(Records with scene code)

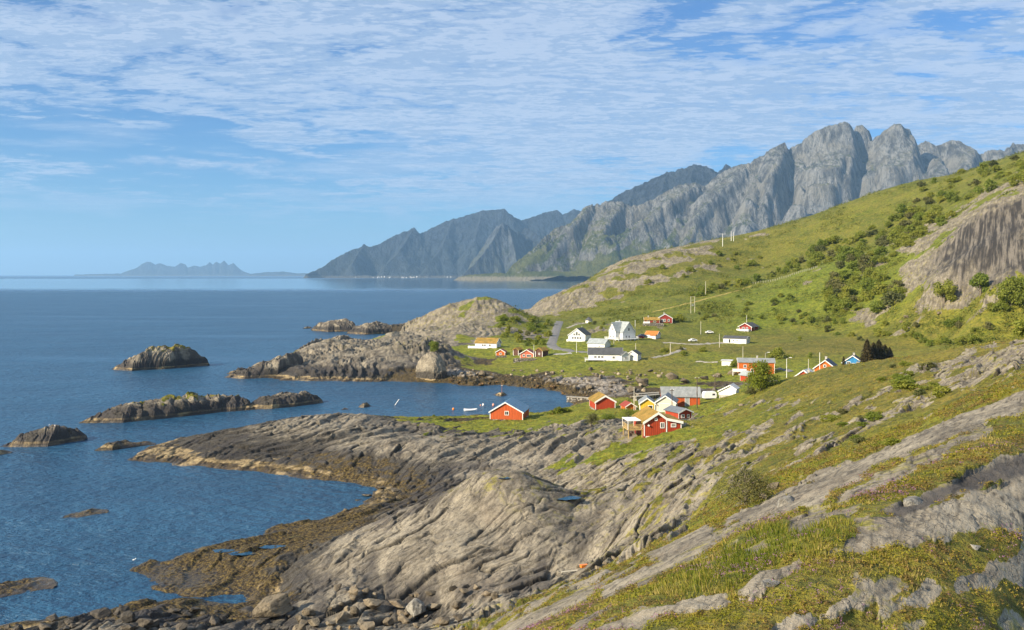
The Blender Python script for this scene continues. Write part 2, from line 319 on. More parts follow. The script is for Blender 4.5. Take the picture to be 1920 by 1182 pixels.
VG = np.clip(blob_mask(vm), 0, 1); VG = VG + 0.13 * sstep(GX / GY, 0.16, 0.26) * sstep(GY, 60, 80) * sstep(GY, 330, 260) * sstep(VG, .15, .3)
LUSH = """
1000,650,.75 1040,655,1 1100,650,.9 1120,662,1 1100,685,1 1050,680,.7 1180,640,.6 1240,610,.5 1330,665,.9 1250,690,.35 1350,690,.8 1400,720,.95 1450,700,.9 1400,615,.8 1380,645,.6 1300,600,.55 1500,560,.75 1560,600,.65 1400,660,.12 1500,650,.15 1600,640,.2 1700,640,.35 1200,670,.25 1300,640,.4 1250,655,.25 1450,630,.3
1100,580,.45 1200,560,.45 1200,520,.3 1300,520,.35 1400,520,.5 1350,490,.15 1300,490,.1 1500,480,.35 1450,540,.7 1500,520,.75 1600,450,.35 1700,400,.4 1800,350,.45 1600,560,.75 1700,560,.6 1800,600,.5 1900,600,.55 1900,310,.5
930,690,.65 1000,695,.6 1100,700,.5 900,795,.75 980,800,.8 1060,785,.8 1100,800,.7 1150,770,.7 1200,775,.75 1240,830,.8 1290,780,.7 1350,780,.55 1450,740,.35 1550,700,.25 1650,700,.25 1400,830,.3 1300,860,.35 1500,820,.25 1600,800,.25 1400,920,.65 1750,720,.2 1200,950,.5
1500,1150,.45 1700,1120,.5 1300,1160,.4 1350,1060,.6 1500,1000,.55 1700,900,.4 1880,820,.35 1200,1100,.35 1850,1100,.3 1650,980,.4 940,890,.4 930,560,.5 1000,605,.55 800,1020,.3 600,800,.4
"""
lm = []
for tok in LUSH.split():
    a, b, c = tok.split(','); lm.append((float(a), hit0(float(a), float(b)), float(c)))
LU = np.clip(blob_mask(lm), 0, 1)

def poly_mask(pix, soft=0.02, seed=0, rag=1.0):
    """a patch outlined by photo marks, laid on the land; 1 inside, ragged edge"""
    Q = [(a, hit0(a, b)) for a, b in pix]; qa = np.array([(a - 960) / F for a, _ in Q]); qb = np.array([math.log(y) for _, y in Q])
    d = coarse(lambda a, b: sdf_poly(a, b, qa, qb), 420, 560)
    p_, q_ = strike(GX, GY); s = np.clip(GY / 40, .3, 3)
    return sstep(d + rag * soft * (1.3 * fbm(p_ / 3 / s, q_ / 0.9 / s, 4, 700 + seed)), -soft, soft).astype(np.float32)
sn_p, sn_q = strike(GX, GY)
SLABS = [[(1360, 980), (1450, 925), (1560, 880), (1650, 845), (1760, 795), (1935, 728), (1935, 758), (1830, 803), (1720, 848), (1640, 876), (1580, 912), (1530, 948), (1445, 975)],
 [(1544, 1050), (1642, 990), (1732, 958), (1821, 930), (1935, 898), (1935, 985), (1821, 1000), (1732, 1022), (1633, 1040)],
 [(1365, 1112), (1430, 1078), (1510, 1050), (1505, 1070), (1440, 1102), (1385, 1134)], [(1100, 1190), (1190, 1155), (1365, 1110), (1372, 1132), (1240, 1162), (1200, 1190)],
 [(1640, 1165), (1687, 1118), (1776, 1093), (1935, 1040), (1935, 1072), (1844, 1105), (1732, 1142)], [(1680, 1190), (1800, 1175), (1935, 1150), (1935, 1195)],
 [(1180, 1087), (1330, 1006), (1420, 966), (1430, 981), (1340, 1026), (1190, 1106)], [(1560, 937), (1700, 870), (1850, 800), (1862, 814), (1712, 888), (1572, 952)], [(1420, 1190), (1560, 1138), (1680, 1088), (1692, 1106), (1572, 1162), (1450, 1195)],
 [(1210, 1040), (1330, 985), (1350, 1000), (1240, 1060)], [(1110, 1110), (1215, 1060), (1225, 1075), (1120, 1130)]]
SLAB = np.zeros_like(ZB)
for i, s_ in enumerate(SLABS): SLAB = np.maximum(SLAB, poly_mask(s_, 0.010, i) * (0.72 if i in (4, 5, 6, 7) else 1.0))
WETL = poly_mask([(1650, 968), (1690, 945), (1740, 922), (1830, 886), (1935, 845), (1935, 884), (1840, 908), (1750, 943), (1690, 970)], 0.006, 20)
CLIFF = poly_mask([(1752, 500), (1765, 470), (1800, 425), (1850, 400), (1940, 372), (1940, 515), (1880, 520), (1830, 525), (1780, 525)], 0.018, 21)
CLIFF2 = poly_mask([(1700, 545), (1720, 510), (1745, 490), (1770, 520), (1760, 545)], 0.02, 22) * .6
DARKS = [[(560, 1080), (700, 1085), (850, 1095), (1010, 1085), (1040, 1100), (900, 1120), (700, 1125), (560, 1110)], [(690, 945), (760, 905), (860, 880), (900, 886), (860, 915), (790, 955), (720, 985)],
 [(1075, 930), (1130, 925), (1120, 985), (1105, 1030), (1085, 1000)], [(-300, 1190), (-300, 1150), (60, 1165), (260, 1128), (430, 1130), (560, 1120), (560, 1190)], [(250, 855), (330, 838), (480, 850), (640, 860), (760, 880), (760, 905), (640, 900), (440, 880), (260, 870)],
 [(425, 706), (520, 682), (640, 690), (760, 680), (860, 682), (860, 725), (420, 716)], [(835, 640), (875, 650), (880, 700), (840, 700)]]
DARK = np.zeros_like(ZB)  # dark lichen zones, with shade of hollows, ravine and steep wall painted in
for i, s_ in enumerate(DARKS): DARK = np.maximum(DARK, poly_mask(s_, 0.03, 40 + i, 1.6))
NEARHEATH = poly_mask([(1065, 1195), (1100, 1115), (1200, 1052), (1330, 985), (1450, 920), (1600, 862), (1760, 796), (1940, 725), (1940, 1195)], 0.02, 23, .5)
VG = np.maximum(VG, 0.62 * NEARHEATH); VG = VG * (1 - 0.97 * np.maximum(SLAB, WETL)); VG = VG * (1 - 0.9 * CLIFF) * (1 - .8 * CLIFF2)
vn = fbm(sn_p / 14, sn_q / 3.6, 4, 101) * sstep(GY, 340, 200) + fbm(GX / 20, GY / 20, 4, 111) * sstep(GY, 200, 340)
vn2 = fbm(sn_p / 3.0, sn_q / 1.2, 3, 121) * sstep(GY, 160, 60)
VEGM = sstep(VG + 0.36 * vn + 0.22 * vn2, 0.40, 0.60) * sstep(ndist, 1.0, 5.0)
rel, CRK = rock_relief(GX, GY, True)
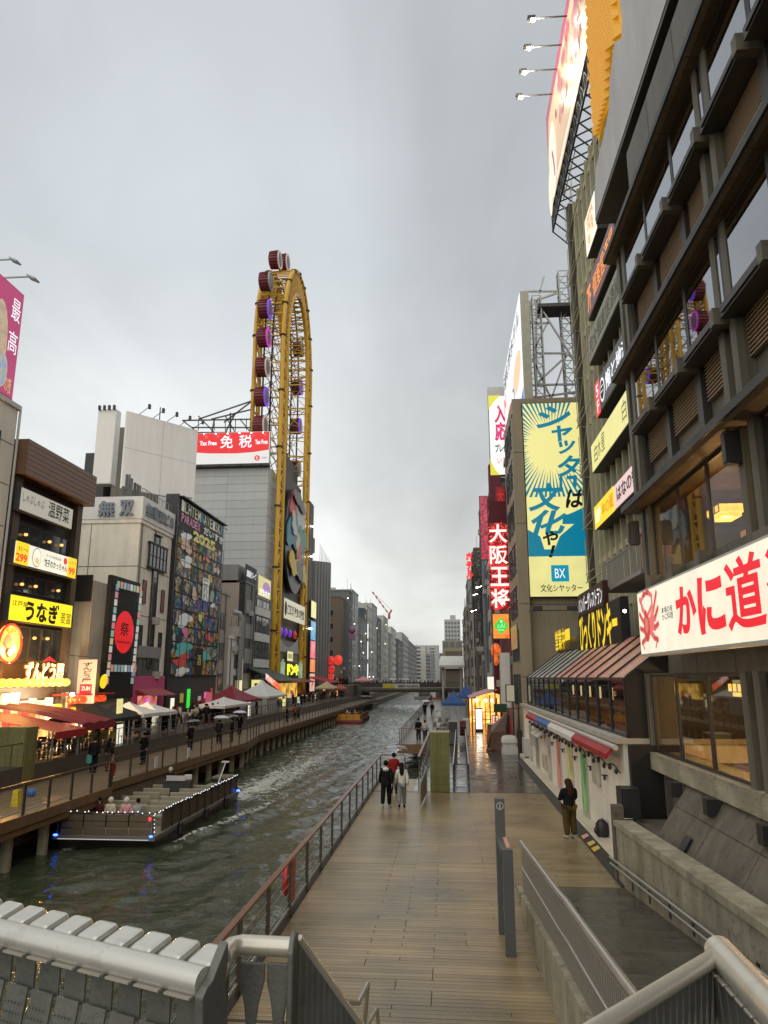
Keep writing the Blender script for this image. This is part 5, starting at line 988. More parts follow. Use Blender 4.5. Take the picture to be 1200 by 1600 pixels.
solo('oval_sign', 'small yellow oval lit sign under the black emblem board', 'sign', MB().lathe((-26.2, 55.5, 4.6), [(.5, 0), (.55, .1), (.4, .16)], (1, 0, -.1), 18), LY, (-26.2, 55.5, 4.6))
# white building
wbld = block('white_building', 'cream white corner building with large grey rooftop characters', -38.5, -27, 62, 69.7, 18.3, cream, 'L', wins=False)
part('parapet_band', MB().box(-38.6, -26.8, 61.85, 69.9, 18.66, 20.7), white, wbld)
for z in (10.2, 14.4): part('joint', MB().box(-38.5, -26.98, 61.98, 62, z, z+.05).box(-27, -26.98, 62, 69.7, z, z+.05), conc_d, wbld)
for x in (-31.5, -35): part('joint', MB().box(x, x+.05, 61.98, 62, 1, 18.3), conc_d, wbld)
for (ya, yb, z0, z1, n) in ((65.3, 66.6, 5.9, 17.8, 1), (64.0, 68.2, 14.7, 16.9, 5)): part('window_frame', MB().box(-27, -26.7, ya-.1, yb+.1, z0-.1, z0).box(-27, -26.7, ya-.1, yb+.1, z1, z1+.1), dgrey, wbld); window(wbld, 'L', -26.96+(.12 if n == 5 else 0), ya, yb, z0, z1, n, 2 if n == 5 else 6, blk, dglass, .08, .1)
for y, z0 in ((63.8, 11.3), (63.6, 7.3), (68.2, 10.9), (68.2, 6.9)): window(wbld, 'L', -26.98, y-.4, y+.4, z0, z0+2.1, 1, 1, blk, E('red_tinted', (.10, .015, .015), .5) if z0 > 8 else dglass)
window(wbld, 'L', -26.97, 63.3, 68.3, 5.0-.2, 7.5-1.0, 4, 1, blk, sglass); part('shop_frieze', MB().box(-26.98, -26.85, 63.2, 68.4, 7.6-1.0, 7.9-.3), mgrey, wbld)
for y in (55,): pass
for x in (-33.2, -32.5, -31, -30.4): part('floodlight', MB().ball((x, 61.6, 12.5), .16, .2, .12), blk, wbld)
s = Sign('', '', '', 'C', 61.83, -38.5, -26.9, 18.7, 20.7, .1, None, None, root=wbld); GI = M('raised_grey', (.22, .25, .29), .5); s.text('無', .66, .08, .79, .80, GI, .03, .06); s.text('双', .83, .08, .94, .82, GI, .03, .06)
s = Sign('', '', '', 'L', -26.78, 62, 69.8, 18.7, 20.6, .1, None, None, root=wbld); s.text('無華双ビル', .06, .2, .95, .82, GI, .02, .05)
at = thing('rooftop_antennas', 'cluster of antenna masts on the white corner building roof', 'antenna', (-29, 64, 20.7)); f = MB()
for x, y, h in ((-29, 63.5, 2.6), (-28.4, 64, 1.8), (-29.6, 64.2, 1.5)): f.bar((x, y, 20.6), (x, y, 20.6+h), .09).box(x-.35, x-.15, y-.1, y+.1, 21+h*.3, 21+h*.85).box(x+.12, x+.32, y-.1, y+.1, 21+h*.2, 21+h*.7)
for x in (-36.6, -35.6): f.bar((x, 62.5, 20.6), (x, 62.5, 23.4), .08).box(x-.1, x+.5, 62.3, 62.6, 22.2, 23.2)
part('mast_cluster', f, M('antenna_grey', (.12, .12, .12), .5), at, stuff=True); f = MB()
for i in range(9): f.bar((-27.2, 62.4+i*.8, 20.7), (-27.2, 62.4+i*.8, 21.6), .03)
f.bar((-27.2, 62.4, 21.6), (-27.2, 69.5, 21.6), .04); part('guard_rail', f, mgrey, at)
pk = thing('pink_shop', 'pink clad shop with a lit doorway and sloping awning', 'shop', (-26.9, 66, .9)); part('walls', MB().box(-27.05, -26.7, 62, 69.4, .9, 5.0), pinkp, pk)
for k in range(18): part('board', MB().box(-26.7, -26.67, 62+k*.41, 62.37+k*.41, 3.7, 5.0), pinkp, pk)
part('doorway', MB().box(-26.69, -26.64, 63.4, 67.6, .95, 3.3), E('pink_glow', (1, .30, .22), .9, True, sc=1.2, col2=(.25, .03, .05)), pk); part('neon_strip', MB().box(-26.62, -26.58, 65.1, 65.6, 1.9, 3.0), E('magenta_strip', (.9, .05, .9), 1.6), pk)
part('awning', MB().prism([(-26.7, 63, 3.9), (-25.2, 63, 3.35), (-25.2, 63, 3.28), (-26.7, 63, 3.7)], (0, 5.6, 0)), M('awning_pink', (.35, .09, .10), .55), pk)
# blank boards behind
gb = M('blank_board', (.80, .78, .74), .6, var=.06, sc=.25, streak=.07)
def rotboard(name, label, y0, pl, pr, U, depth, mat, z0p, cat='billboard'):
    a = ony(pl[0], pl[1], y0); d = Vector((_ray(pr[0], pr[1]))); U = Vector(U).normalized(); t_ = (a.x*d.y-a.y*d.x)/(d.x*U.y-d.y*U.x); zb_ = ony(pl[0], z0p, y0).z; return Sign(name, label, cat, 'C', 0, 0, abs(t_), zb_, a.z, depth, mat, mat, org=(a.x, a.y, zb_), U=U)
s = rotboard('blank_billboard', 'huge blank pale grey billboard above the white corner building', 71, (199, 642), (310, 663), (.62, .78, 0), .3, gb, 762); part('panel_seam', MB().prism([s.P(0, .52), s.P(1, .52), s.P(1, .523), s.P(0, .523)], s.N*.01).prism([s.P(.5, 0), s.P(.503, 0), s.P(.503, 1), s.P(.5, 1)], s.N*.01), mgrey, s.root); s.text('ご自由に作成！', .78, .02, .97, .055, BLKI, .02)
for k in range(5): e = s.P(.16+k*.19, 1, 0); l = thing('sign_lamp', 'small lamp on a thin arm, %s over the huge blank billboard' % ('first from the left', 'second from the left', 'middle one', 'fourth from the left', 'rightmost')[k], 'lamp', e, 'lamps over the blank billboard'); q = e+s.N*1.1+Vector((.5, 0, .55)); part('arm', MB().bar(e, q, .035), blk, l); part('head', MB().cbox(q, .22, .3, .5), blk, l)
solo('mast', 'thin lightning mast rising behind the huge blank billboard', 'mast', MB().tube([s.P(.5, .9, -1), s.P(.5, 1.22, -1)], .06, 5), dgrey, s.P(.5, .9, -1))
s = rotboard('blank_billboard', 'narrow blank pale tower board left of the huge blank one', 74, (154, 640), (182, 643), (1, 0, 0), 1.2, gb, 756)
for k in range(4): part('lamp', MB().cbox(s.P(.1+k*.27, 1.015, .2), .2, .3, .5), blk, s.root)
t = thing('stair_tower', 'dark grey rooftop rooms behind the blank boards', 'building', (-38, 82, 0)); A = sy(84, 181, 668, 200, 780); part('walls', MB().box(A[0], A[1]+.5, 84, 92, 0, A[3]), M('roof_room', (.16, .15, .12), .6, streak=.25), t); A = sy(84, 134, 708, 160, 780); part('walls', MB().box(A[0], A[1], 84, 92, 0, A[3]), dgrey, t)
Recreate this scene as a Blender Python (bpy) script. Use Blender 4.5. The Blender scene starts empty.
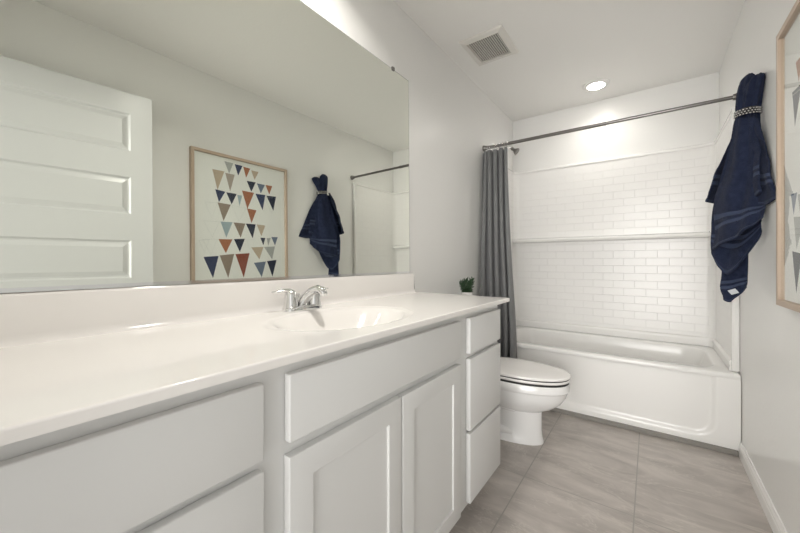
import bpy, bmesh, math, random
from mathutils import Vector, Matrix, noise
random.seed(4)
SC = bpy.context.scene
COL = SC.collection
PI = math.pi
# ---------------------------------------------------------------- measures (metres)
W, YB, H = 1.524, 3.437, 2.487          # room width, back wall, ceiling height
Y0 = -0.07                               # wall with the doorway, just behind the camera
YT = 2.652                               # front of the tub
# ---------------------------------------------------------------- camera
cam = bpy.data.cameras.new('camera'); co = bpy.data.objects.new('camera', cam); COL.objects.link(co)
co.location = (1.1168, 0.0, 1.0857); co.rotation_euler = (PI / 2, 0, 0.6331)
cam.sensor_width = 36; cam.lens = 341.9 * 36 / 800; cam.shift_y = -(266.5 - 261.2) / 800
cam.clip_start = 0.02
SC.camera = co
# ---------------------------------------------------------------- world, light levels, exposure
world = bpy.data.worlds.new('world'); SC.world = world; world.use_nodes = True
# daylight from the room beyond the doorway: an even glow, plus an added lobe straight behind the camera (-y) to light the far end
WORLD_BASE, WORLD_LOBE = 1.05, 10.8
_n = world.node_tree.nodes; _l = world.node_tree.links; _b = _n['Background']
_tc = _n.new('ShaderNodeTexCoord'); _nm = _n.new('ShaderNodeVectorMath'); _nm.operation = 'NORMALIZE'
_dt = _n.new('ShaderNodeVectorMath'); _dt.operation = 'DOT_PRODUCT'; _dt.inputs[1].default_value = (0.0, -0.998, -0.05)
_mr = _n.new('ShaderNodeMapRange'); _mr.interpolation_type = 'SMOOTHERSTEP'
_mr.inputs['From Min'].default_value = 0.83; _mr.inputs['From Max'].default_value = 0.99
_mr.inputs['To Min'].default_value = WORLD_BASE; _mr.inputs['To Max'].default_value = WORLD_LOBE
_l.new(_tc.outputs['Generated'], _nm.inputs[0]); _l.new(_nm.outputs[0], _dt.inputs[0]); _l.new(_dt.outputs['Value'], _mr.inputs['Value'])
_l.new(_mr.outputs[0], _b.inputs['Strength']); _b.inputs['Color'].default_value = (1.0, 0.985, 0.955, 1)
CAN_POWER = 1.7       # recessed ceiling light over the tub
NEAR_CAN_POWER = 7.2  # the same fitting above the vanity basin
SC.view_settings.view_transform = 'Standard'; SC.view_settings.look = 'None'
SC.view_settings.gamma = 1.0; SC.view_settings.use_curve_mapping = False
SC.view_settings.exposure = 0.12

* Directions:
Leave the pictures out and reproduce exactly the lines from the top of the listing above through the line with "LU = np.clip(blob_mask(lm), 0, 1)".

* Written solution:
The Blender Python script for this scene continues. Write part 2, from line 319 on. More parts follow. The script is for Blender 4.5. Take the picture to be 1920 by 1182 pixels.
VG = np.clip(blob_mask(vm), 0, 1); VG = VG + 0.13 * sstep(GX / GY, 0.16, 0.26) * sstep(GY, 60, 80) * sstep(GY, 330, 260) * sstep(VG, .15, .3)
LUSH = """
1000,650,.75 1040,655,1 1100,650,.9 1120,662,1 1100,685,1 1050,680,.7 1180,640,.6 1240,610,.5 1330,665,.9 1250,690,.35 1350,690,.8 1400,720,.95 1450,700,.9 1400,615,.8 1380,645,.6 1300,600,.55 1500,560,.75 1560,600,.65 1400,660,.12 1500,650,.15 1600,640,.2 1700,640,.35 1200,670,.25 1300,640,.4 1250,655,.25 1450,630,.3
1100,580,.45 1200,560,.45 1200,520,.3 1300,520,.35 1400,520,.5 1350,490,.15 1300,490,.1 1500,480,.35 1450,540,.7 1500,520,.75 1600,450,.35 1700,400,.4 1800,350,.45 1600,560,.75 1700,560,.6 1800,600,.5 1900,600,.55 1900,310,.5
930,690,.65 1000,695,.6 1100,700,.5 900,795,.75 980,800,.8 1060,785,.8 1100,800,.7 1150,770,.7 1200,775,.75 1240,830,.8 1290,780,.7 1350,780,.55 1450,740,.35 1550,700,.25 1650,700,.25 1400,830,.3 1300,860,.35 1500,820,.25 1600,800,.25 1400,920,.65 1750,720,.2 1200,950,.5
1500,1150,.45 1700,1120,.5 1300,1160,.4 1350,1060,.6 1500,1000,.55 1700,900,.4 1880,820,.35 1200,1100,.35 1850,1100,.3 1650,980,.4 940,890,.4 930,560,.5 1000,605,.55 800,1020,.3 600,800,.4
"""
lm = []
for tok in LUSH.split():
    a, b, c = tok.split(','); lm.append((float(a), hit0(float(a), float(b)), float(c)))
LU = np.clip(blob_mask(lm), 0, 1)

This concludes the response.